Anne Soëtemondt, 25 ans, a travaillé un an à Radio Chine Internationale, un organe d'Etat, comme «experte» au service français, chargée de corriger les dépêches et d'animer des programmes de radio. Une nouvelle forme d'enquête journalistique, dont elle a tiré un livre, J'ai travaillé pour la propagande chinoise (Editions du moment, 248 pages, 17,95 euros).
Début février, Pékin a censuré les informations sur le mouvement de contestation du régime d'Hosni Moubarak en Egypte, dont sur le Web. Est-ce dans les habitudes du régime chinois ?
A.S. CCTV, la télévision d'Etat chinoise, émet en arabe depuis environ un an, mais elle a minimisé, par exemple, ce qui se passe en Egypte, parlant de «troubles», ce qui représente une position proche de la version officielle égyptienne. Ils en parlent, mais de manière positive, en valorisant le pouvoir en place. Parce que le chaos ne plaît pas aux autorités chinoises, et qu'elles ont des intérêts économiques au Proche Orient, où sont implantées beaucoup d'entreprises chinoises de construction. Autre fait, il n'y a sûrement pas un article en Chine sur le rôle clé des réseaux sociaux et des blogs dans les révoltes du Moyen-Orient : cela renverrait les pouvoirs chinois à leurs propres faiblesses, alors qu'en Chine même, une certaine dissidence se développe via les réseaux sociaux.
Justement, vous avez choisi cette expérience professionnelle, un an au sein d'un média officiel chinois...
A.S. Oui, j'ai hésité sur le coup, me disant «Je vais partir travailler pour la propagande». Mais finalement, c'était l'occasion de vivre une expérience en Asie, d'être dans un système médiatique basé sur le contrôle de l'information, au contraire du nôtre, qui repose sur la liberté de la presse. Radio Chine Internationale est intégrée au sein du centre d'information chinois, qui diffuse des dépêches dans une cinquantaine de sections, organisées par langues, destinés à la radio et au site web. J'ai découvert une rédaction désorganisée, où l'impératif d'«harmonie» importe plus que l'efficacité. On n'avait aucune donnée sur l'audience de la radio ou du site. L'objectif du gouvernement était avant tout de dire qu'il a une radio diffusant dans plus de 150 pays : elle accompagne la prise de position chinoise, par exemple sur le continent africain, où elle est sans doute la plus écoutée.
Etiez-vous censurée ?
A.S. Je n'ai jamais été censurée, aussi parce que je m'autocensurais, en essayant de repousser la ligne rouge peu à peu. Il y a de toute façon un contrôle de l'info dès sa source. On se doit de diffuser que de l'info positive : lors de l'exposition internationale de Shanghai, on ne parlait jamais des Chinois mal relogés, mais des Chinois volontaires pour aider la mairie... D'ailleurs, en Chine, on ne parle pas de censure mais d'«harmonisation».

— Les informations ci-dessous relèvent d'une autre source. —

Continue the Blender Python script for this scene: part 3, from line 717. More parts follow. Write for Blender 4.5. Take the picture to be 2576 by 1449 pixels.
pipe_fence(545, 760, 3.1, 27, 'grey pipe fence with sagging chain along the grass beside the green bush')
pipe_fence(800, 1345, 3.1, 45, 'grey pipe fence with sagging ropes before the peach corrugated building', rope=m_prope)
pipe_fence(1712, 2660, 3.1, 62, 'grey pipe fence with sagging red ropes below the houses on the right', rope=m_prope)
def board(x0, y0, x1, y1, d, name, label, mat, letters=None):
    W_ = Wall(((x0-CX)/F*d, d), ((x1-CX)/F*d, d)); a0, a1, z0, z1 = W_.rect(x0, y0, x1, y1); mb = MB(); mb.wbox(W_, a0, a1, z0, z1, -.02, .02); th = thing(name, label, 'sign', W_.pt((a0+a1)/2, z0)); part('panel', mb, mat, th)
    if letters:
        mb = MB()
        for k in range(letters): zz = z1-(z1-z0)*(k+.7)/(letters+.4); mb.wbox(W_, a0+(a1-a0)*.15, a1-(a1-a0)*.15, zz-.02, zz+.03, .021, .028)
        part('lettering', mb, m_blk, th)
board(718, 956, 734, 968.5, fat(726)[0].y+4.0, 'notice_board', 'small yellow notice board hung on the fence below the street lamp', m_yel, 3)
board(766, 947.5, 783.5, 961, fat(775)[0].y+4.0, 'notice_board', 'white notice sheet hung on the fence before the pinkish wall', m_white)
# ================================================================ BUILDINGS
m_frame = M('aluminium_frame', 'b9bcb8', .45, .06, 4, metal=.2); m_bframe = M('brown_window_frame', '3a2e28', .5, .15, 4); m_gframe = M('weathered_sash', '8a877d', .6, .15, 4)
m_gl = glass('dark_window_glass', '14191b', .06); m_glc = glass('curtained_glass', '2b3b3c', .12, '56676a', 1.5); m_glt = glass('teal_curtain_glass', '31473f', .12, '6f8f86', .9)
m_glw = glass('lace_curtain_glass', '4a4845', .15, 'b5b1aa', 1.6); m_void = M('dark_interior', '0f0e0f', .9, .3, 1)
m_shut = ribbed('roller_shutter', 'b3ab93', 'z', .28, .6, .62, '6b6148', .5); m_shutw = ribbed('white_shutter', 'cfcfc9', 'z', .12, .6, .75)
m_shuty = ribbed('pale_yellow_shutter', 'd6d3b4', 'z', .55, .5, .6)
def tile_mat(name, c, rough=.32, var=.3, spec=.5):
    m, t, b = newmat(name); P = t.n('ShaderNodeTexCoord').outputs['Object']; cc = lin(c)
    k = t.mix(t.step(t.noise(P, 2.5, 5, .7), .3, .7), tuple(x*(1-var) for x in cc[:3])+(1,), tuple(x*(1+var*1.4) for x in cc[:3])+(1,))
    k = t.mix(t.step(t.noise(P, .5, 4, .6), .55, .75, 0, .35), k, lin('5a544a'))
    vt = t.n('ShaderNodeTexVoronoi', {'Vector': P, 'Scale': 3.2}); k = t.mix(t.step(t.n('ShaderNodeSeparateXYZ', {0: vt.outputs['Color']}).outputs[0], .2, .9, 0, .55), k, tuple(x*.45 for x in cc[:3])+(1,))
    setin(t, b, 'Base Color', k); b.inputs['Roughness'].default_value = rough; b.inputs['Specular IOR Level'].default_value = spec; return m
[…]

La censure chinoise s'exerce aussi sur les médias étrangers et les réseaux sociaux. Les Chinois en sont-ils conscients ?
A.S. Plusieurs médias étrangers ou sites critiques sont bloqués, comme RFI, la BBC, les sites tibétains, celui de Reporters sans frontières... Du côté des réseaux sociaux, MSN est beaucoup utilisé. You Tube, Twitter et Facebook fonctionnent très difficilement, même s'ils ont été débloqués brièvement lors des JO de Shanghai. Mais les Chinois s'en préoccupent peu, car ils ont leurs propres réseaux sociaux. En Chine, Internet fonctionne, mais avec des filtres mis en place par le gouvernement : un message d'erreur s'affiche lorsqu'on tente d'accéder à des pages «sensibles». Les Chinois sont persuadés que les sites ne fonctionnent pas, même s'ils ne sont pas dupes du système médiatique.
Y a-t-il des débuts de dissidence en Chine ?
A. S. Pour contourner les pare-feux instaurés par le régime, beaucoup de Chinois un peu geeks adoptent des petits programmes comme Little Dragon, par exemple, pour accéder à des blogs. Mais dès qu'ils sont repérés, il leur faut en trouver d'autres. J'ai déjà entendu des Chinois me dire qu'ils ne croyaient pas à l'information officielle, mais beaucoup plus aux blogs, comme A Bad Friend, très critique sur l'Exposition universelle.